17. L'affaire sera renvoyée devant une cour d'appel pour qu'il soit à nouveau statué dans les limites de la cassation ainsi prononcée, conformément à la loi, et, le cas échéant, aux dispositions des articles 132-19 et 132-25 du code pénal et 464-2 du code de procédure pénale, dans leur rédaction issue de la loi n° 2019-222 du 23 mars 2019 de programmation et de réforme pour la justice, applicables à partir du 24 mars 2020.
Sur la demande de mise hors de cause
18. Il convient de dire que Mmes [P] et [H] [S], étrangères à la présente procédure, sont hors de cause.

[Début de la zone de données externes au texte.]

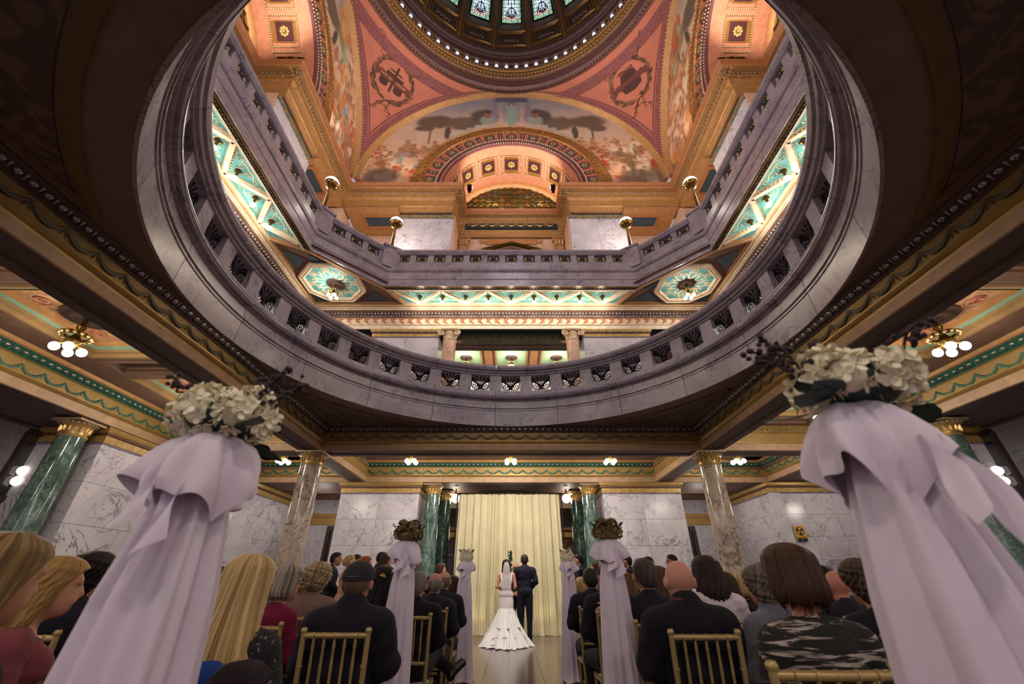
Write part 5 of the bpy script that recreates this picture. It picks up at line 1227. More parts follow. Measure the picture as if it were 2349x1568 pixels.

Examen des demandes fondées sur l'article 618-1 du code de procédure pénale
19. Les dispositions de ce texte sont applicables en cas de rejet du pourvoi, qu'il soit total ou partiel. La déclaration de culpabilité étant devenue définitive par suite de la non admission des deux premiers moyens, il y a lieu de faire partiellement droit aux demandes.
PAR CES MOTIFS, la Cour :
CASSE et ANNULE l'arrêt susvisé de la cour d'appel d'Angers, chambre correctionnelle, en date du 27 juin 2019, mais en ses seules dispositions relatives à la peine, toutes autres dispositions étant expressément maintenues,
Et pour qu'il soit à nouveau statué, conformément à la loi, dans les limites de la cassation ainsi prononcée ;
RENVOIE la cause et les parties devant la cour d'appel d'Angers autrement composée, à ce désignée par délibération spéciale prise en chambre du conseil ;
DIT que Mmes [P] et [H] [S] sont hors de cause ;
DIT n'y avoir lieu à application de l'article 618-1 du code de procédure pénale au profit de Mmes [P] [S] et [H] [S] ;
FIXE à 2 500 euros la somme que M. [U] devra payer à M. [M] [G] ès qualités de mandataire liquidateur de la société Financière Foch patrimoine en application de l'article 618-1 du code de procédure pénale ;
ORDONNE l'impression du présent arrêt, sa transcription sur les registres du greffe de la cour d'appel d'Angers, et sa mention en marge ou à la suite de l'arrêt partiellement annulé ;
Ainsi fait et jugé par la Cour de cassation, chambre criminelle, et prononcé par le président le quatre novembre deux mille vingt et un.